## Scene modeling code data
+++
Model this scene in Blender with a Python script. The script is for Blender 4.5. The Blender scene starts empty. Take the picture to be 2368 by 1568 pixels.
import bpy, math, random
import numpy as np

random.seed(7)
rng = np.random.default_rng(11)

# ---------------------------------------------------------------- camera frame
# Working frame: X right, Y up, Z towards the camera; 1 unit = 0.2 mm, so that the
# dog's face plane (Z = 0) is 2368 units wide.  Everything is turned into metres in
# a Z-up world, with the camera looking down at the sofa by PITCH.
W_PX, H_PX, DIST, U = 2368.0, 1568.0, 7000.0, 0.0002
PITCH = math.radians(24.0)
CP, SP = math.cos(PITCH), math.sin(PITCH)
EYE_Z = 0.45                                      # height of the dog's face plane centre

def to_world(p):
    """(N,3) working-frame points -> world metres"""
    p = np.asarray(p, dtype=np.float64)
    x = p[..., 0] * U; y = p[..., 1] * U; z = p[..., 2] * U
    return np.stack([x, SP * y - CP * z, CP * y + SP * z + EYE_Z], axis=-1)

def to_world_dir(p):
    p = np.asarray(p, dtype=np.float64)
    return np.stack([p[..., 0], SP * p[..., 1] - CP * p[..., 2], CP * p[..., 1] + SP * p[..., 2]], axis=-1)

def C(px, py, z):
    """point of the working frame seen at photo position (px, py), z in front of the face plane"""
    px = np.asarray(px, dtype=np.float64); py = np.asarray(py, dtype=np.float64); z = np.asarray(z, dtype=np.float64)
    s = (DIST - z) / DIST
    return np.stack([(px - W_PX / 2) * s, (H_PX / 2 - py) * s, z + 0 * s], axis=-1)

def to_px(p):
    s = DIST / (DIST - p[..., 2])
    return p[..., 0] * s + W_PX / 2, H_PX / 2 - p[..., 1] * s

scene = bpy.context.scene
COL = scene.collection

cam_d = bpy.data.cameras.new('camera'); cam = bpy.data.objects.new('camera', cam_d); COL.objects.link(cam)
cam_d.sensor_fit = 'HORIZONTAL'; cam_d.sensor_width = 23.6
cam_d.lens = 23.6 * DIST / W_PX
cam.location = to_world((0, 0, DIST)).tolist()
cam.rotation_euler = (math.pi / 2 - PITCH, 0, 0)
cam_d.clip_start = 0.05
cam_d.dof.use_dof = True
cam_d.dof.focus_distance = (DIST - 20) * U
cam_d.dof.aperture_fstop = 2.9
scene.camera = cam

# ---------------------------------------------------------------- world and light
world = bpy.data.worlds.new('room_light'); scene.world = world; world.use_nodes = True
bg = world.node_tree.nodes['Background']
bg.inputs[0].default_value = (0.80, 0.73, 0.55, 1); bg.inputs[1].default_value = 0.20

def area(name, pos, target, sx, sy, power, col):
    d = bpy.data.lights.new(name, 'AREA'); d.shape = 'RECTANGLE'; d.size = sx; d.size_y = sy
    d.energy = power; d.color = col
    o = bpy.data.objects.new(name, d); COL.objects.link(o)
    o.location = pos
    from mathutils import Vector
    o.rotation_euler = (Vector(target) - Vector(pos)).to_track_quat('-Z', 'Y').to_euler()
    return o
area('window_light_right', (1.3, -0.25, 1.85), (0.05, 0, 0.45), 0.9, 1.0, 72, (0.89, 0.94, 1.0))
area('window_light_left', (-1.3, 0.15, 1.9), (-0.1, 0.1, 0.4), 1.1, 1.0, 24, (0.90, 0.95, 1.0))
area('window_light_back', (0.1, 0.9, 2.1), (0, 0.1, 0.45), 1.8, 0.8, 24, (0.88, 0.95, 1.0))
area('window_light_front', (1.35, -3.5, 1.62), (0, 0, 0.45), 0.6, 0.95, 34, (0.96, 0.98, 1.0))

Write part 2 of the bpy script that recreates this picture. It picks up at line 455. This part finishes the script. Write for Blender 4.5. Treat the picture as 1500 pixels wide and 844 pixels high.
+++
## EXERCISE DESCRIPTION
Everything from the first line of the material through the line containing "COL = scene.collection" is to be printed exactly; lines after that are to be left out.

## OUTPUT
Model this scene in Blender with a Python script. The script is for Blender 4.5. The Blender scene starts empty. Take the picture to be 2368 by 1568 pixels.
import bpy, math, random
import numpy as np

random.seed(7)
rng = np.random.default_rng(11)

# ---------------------------------------------------------------- camera frame
# Working frame: X right, Y up, Z towards the camera; 1 unit = 0.2 mm, so that the
# dog's face plane (Z = 0) is 2368 units wide.  Everything is turned into metres in
# a Z-up world, with the camera looking down at the sofa by PITCH.
W_PX, H_PX, DIST, U = 2368.0, 1568.0, 7000.0, 0.0002
PITCH = math.radians(24.0)
CP, SP = math.cos(PITCH), math.sin(PITCH)
EYE_Z = 0.45                                      # height of the dog's face plane centre

def to_world(p):
    """(N,3) working-frame points -> world metres"""
    p = np.asarray(p, dtype=np.float64)
    x = p[..., 0] * U; y = p[..., 1] * U; z = p[..., 2] * U
    return np.stack([x, SP * y - CP * z, CP * y + SP * z + EYE_Z], axis=-1)

def to_world_dir(p):
    p = np.asarray(p, dtype=np.float64)
    return np.stack([p[..., 0], SP * p[..., 1] - CP * p[..., 2], CP * p[..., 1] + SP * p[..., 2]], axis=-1)

def C(px, py, z):
    """point of the working frame seen at photo position (px, py), z in front of the face plane"""
    px = np.asarray(px, dtype=np.float64); py = np.asarray(py, dtype=np.float64); z = np.asarray(z, dtype=np.float64)
    s = (DIST - z) / DIST
    return np.stack([(px - W_PX / 2) * s, (H_PX / 2 - py) * s, z + 0 * s], axis=-1)

def to_px(p):
    s = DIST / (DIST - p[..., 2])
    return p[..., 0] * s + W_PX / 2, H_PX / 2 - p[..., 1] * s

scene = bpy.context.scene
COL = scene.collection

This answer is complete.